Problem to work on: In the following material, identify every line holding the string "Blender" and return it.
--- Start of Material provided ---
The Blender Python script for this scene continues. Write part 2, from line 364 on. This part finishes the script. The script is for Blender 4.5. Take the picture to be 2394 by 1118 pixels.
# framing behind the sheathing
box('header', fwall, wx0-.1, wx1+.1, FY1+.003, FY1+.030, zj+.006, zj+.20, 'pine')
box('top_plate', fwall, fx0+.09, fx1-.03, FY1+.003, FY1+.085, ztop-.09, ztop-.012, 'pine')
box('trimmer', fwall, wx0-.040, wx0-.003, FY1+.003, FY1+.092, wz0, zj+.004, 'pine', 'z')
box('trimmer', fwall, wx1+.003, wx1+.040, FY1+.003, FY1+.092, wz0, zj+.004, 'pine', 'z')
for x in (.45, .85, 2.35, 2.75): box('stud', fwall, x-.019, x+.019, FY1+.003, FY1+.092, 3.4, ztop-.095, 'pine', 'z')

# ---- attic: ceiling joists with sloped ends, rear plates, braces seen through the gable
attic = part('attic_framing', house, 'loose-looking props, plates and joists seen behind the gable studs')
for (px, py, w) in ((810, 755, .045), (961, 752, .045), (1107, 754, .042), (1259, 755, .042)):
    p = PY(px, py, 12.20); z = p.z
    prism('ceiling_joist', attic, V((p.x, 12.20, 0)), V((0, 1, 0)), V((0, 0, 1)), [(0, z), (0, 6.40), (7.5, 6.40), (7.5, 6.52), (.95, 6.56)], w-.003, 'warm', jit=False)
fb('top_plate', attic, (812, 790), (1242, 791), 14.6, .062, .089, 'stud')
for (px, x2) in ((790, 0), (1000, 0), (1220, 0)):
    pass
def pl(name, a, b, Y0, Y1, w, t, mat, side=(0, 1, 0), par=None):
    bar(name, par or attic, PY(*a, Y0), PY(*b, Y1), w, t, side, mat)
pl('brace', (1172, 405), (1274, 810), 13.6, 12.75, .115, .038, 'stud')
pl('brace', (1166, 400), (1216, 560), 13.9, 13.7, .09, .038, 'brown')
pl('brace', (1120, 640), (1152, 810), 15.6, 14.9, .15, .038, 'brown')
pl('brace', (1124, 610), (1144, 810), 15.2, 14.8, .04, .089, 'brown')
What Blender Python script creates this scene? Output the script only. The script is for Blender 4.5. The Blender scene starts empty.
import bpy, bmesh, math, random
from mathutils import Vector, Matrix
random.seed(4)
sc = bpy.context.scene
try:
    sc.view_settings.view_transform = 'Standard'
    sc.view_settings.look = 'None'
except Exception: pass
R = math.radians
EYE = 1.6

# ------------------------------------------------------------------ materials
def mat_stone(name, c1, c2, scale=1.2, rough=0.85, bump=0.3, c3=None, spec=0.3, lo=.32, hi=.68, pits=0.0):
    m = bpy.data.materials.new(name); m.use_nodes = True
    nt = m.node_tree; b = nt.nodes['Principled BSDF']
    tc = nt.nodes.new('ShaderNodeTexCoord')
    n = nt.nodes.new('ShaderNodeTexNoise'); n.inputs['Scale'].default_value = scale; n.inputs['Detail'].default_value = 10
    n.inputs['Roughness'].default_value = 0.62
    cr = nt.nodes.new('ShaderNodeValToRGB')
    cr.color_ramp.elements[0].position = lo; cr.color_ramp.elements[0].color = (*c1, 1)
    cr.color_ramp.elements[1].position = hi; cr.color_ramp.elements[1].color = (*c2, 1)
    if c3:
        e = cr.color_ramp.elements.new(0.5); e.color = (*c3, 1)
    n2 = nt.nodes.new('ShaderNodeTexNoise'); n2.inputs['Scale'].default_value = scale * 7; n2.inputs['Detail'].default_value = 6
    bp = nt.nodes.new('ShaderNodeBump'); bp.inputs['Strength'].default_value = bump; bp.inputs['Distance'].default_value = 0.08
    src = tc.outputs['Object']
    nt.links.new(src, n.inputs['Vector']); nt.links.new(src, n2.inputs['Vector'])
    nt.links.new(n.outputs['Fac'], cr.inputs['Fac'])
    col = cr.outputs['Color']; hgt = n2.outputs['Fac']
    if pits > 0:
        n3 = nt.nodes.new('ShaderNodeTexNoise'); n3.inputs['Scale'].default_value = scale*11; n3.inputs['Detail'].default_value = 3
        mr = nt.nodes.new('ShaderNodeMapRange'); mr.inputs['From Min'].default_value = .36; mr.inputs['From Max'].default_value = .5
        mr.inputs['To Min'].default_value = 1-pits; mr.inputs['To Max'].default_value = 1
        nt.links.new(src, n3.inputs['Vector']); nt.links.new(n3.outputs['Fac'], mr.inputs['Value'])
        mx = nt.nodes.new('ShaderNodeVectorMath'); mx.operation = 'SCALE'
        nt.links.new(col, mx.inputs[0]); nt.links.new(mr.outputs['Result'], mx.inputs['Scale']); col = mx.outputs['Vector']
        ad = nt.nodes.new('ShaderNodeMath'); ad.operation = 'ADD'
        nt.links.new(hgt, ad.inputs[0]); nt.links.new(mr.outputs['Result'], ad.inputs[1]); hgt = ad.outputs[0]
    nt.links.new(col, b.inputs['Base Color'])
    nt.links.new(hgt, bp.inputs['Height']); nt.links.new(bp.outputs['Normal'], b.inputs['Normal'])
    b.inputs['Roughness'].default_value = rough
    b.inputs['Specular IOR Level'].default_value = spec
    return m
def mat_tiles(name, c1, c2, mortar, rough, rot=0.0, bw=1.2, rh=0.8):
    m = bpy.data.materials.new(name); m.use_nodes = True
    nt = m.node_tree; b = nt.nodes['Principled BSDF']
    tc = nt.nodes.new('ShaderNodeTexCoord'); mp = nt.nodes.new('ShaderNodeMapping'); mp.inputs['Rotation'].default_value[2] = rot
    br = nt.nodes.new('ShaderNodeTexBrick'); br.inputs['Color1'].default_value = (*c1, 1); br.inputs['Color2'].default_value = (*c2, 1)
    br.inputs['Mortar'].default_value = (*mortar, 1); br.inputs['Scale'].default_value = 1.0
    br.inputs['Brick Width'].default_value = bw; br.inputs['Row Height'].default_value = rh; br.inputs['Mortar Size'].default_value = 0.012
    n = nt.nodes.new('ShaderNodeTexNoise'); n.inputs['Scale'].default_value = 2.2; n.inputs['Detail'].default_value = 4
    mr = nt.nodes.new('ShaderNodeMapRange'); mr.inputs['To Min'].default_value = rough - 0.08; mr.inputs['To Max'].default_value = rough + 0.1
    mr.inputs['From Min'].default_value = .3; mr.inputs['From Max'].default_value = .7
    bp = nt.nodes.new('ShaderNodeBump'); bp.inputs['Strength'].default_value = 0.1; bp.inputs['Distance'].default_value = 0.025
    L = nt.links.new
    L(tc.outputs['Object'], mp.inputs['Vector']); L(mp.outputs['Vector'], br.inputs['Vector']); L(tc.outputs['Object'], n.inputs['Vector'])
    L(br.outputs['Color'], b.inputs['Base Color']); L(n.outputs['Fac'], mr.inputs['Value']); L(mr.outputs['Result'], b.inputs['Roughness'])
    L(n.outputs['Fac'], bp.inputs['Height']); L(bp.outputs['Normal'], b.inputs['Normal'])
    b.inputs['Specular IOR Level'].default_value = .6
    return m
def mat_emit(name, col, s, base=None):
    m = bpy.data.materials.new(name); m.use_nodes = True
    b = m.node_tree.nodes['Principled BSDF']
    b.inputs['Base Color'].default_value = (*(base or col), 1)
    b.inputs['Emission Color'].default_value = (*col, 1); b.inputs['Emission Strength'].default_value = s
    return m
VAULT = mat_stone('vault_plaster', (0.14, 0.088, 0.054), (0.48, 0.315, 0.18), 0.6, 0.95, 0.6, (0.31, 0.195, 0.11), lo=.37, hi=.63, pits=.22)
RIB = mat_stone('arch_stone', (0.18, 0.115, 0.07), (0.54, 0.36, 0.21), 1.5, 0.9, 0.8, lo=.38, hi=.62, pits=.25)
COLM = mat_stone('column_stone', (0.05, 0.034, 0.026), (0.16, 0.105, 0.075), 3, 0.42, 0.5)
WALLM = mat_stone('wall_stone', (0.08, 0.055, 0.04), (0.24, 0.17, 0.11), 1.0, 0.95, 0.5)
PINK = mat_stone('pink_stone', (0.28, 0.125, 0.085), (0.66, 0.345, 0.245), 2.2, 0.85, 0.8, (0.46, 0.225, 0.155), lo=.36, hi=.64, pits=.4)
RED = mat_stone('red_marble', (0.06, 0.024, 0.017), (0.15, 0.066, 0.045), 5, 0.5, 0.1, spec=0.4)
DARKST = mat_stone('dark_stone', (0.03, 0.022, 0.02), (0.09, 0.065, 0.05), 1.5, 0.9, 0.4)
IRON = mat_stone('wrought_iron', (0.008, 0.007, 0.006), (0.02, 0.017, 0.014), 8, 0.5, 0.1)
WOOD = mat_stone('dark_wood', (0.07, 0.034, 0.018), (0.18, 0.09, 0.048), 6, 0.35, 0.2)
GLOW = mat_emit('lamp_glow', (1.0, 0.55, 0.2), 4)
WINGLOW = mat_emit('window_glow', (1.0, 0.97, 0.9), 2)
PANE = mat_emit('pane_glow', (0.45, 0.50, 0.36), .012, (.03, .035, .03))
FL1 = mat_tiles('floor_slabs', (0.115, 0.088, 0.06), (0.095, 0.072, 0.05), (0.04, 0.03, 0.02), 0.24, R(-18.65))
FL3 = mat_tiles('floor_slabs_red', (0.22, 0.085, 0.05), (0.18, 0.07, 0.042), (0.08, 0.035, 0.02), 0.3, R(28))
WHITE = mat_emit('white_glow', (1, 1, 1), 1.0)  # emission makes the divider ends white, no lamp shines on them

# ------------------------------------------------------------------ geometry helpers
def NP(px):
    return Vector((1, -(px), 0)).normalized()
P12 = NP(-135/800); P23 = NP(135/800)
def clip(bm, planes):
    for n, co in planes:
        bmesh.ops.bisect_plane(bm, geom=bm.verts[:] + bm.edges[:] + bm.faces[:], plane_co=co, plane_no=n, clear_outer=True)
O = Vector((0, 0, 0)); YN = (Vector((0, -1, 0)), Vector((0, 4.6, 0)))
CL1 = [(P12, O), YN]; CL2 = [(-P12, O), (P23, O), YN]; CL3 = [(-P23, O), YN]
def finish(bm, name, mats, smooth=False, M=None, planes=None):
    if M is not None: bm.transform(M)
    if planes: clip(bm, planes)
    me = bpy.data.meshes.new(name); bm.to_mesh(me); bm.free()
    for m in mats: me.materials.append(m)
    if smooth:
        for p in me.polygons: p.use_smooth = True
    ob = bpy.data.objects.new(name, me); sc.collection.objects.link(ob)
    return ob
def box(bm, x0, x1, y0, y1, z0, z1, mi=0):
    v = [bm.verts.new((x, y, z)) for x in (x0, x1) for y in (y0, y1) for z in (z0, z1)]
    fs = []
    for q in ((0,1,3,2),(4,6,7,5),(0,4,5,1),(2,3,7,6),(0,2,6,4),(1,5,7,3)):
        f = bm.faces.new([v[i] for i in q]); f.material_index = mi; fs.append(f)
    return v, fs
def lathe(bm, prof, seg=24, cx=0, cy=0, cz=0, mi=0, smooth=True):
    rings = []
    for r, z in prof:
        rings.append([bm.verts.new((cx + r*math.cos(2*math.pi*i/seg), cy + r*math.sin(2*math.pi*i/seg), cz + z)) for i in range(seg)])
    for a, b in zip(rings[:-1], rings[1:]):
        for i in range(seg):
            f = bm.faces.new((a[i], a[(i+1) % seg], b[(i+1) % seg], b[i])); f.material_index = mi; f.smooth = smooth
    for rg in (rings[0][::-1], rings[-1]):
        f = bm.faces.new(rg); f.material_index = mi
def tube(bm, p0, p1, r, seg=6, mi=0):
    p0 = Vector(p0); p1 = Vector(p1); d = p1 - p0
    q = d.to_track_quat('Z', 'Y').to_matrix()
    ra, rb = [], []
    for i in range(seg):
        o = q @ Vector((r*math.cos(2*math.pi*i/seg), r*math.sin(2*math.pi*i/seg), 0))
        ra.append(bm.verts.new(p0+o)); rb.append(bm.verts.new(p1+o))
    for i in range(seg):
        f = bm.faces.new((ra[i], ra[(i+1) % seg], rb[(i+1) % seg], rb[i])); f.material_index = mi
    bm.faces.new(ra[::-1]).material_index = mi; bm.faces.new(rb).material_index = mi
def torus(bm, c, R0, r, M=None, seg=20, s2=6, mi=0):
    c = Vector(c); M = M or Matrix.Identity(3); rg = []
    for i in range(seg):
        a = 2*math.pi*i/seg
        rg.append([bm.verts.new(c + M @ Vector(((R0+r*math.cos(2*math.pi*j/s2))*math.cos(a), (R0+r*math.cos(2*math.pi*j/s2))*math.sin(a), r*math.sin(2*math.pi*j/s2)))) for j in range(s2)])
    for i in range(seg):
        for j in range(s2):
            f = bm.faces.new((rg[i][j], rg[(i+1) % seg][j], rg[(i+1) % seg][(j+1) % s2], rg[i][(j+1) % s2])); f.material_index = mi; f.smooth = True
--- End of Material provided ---
Reply:
The Blender Python script for this scene continues. Write part 2, from line 364 on. This part finishes the script. The script is for Blender 4.5. Take the picture to be 2394 by 1118 pixels.
What Blender Python script creates this scene? Output the script only. The script is for Blender 4.5. The Blender scene starts empty.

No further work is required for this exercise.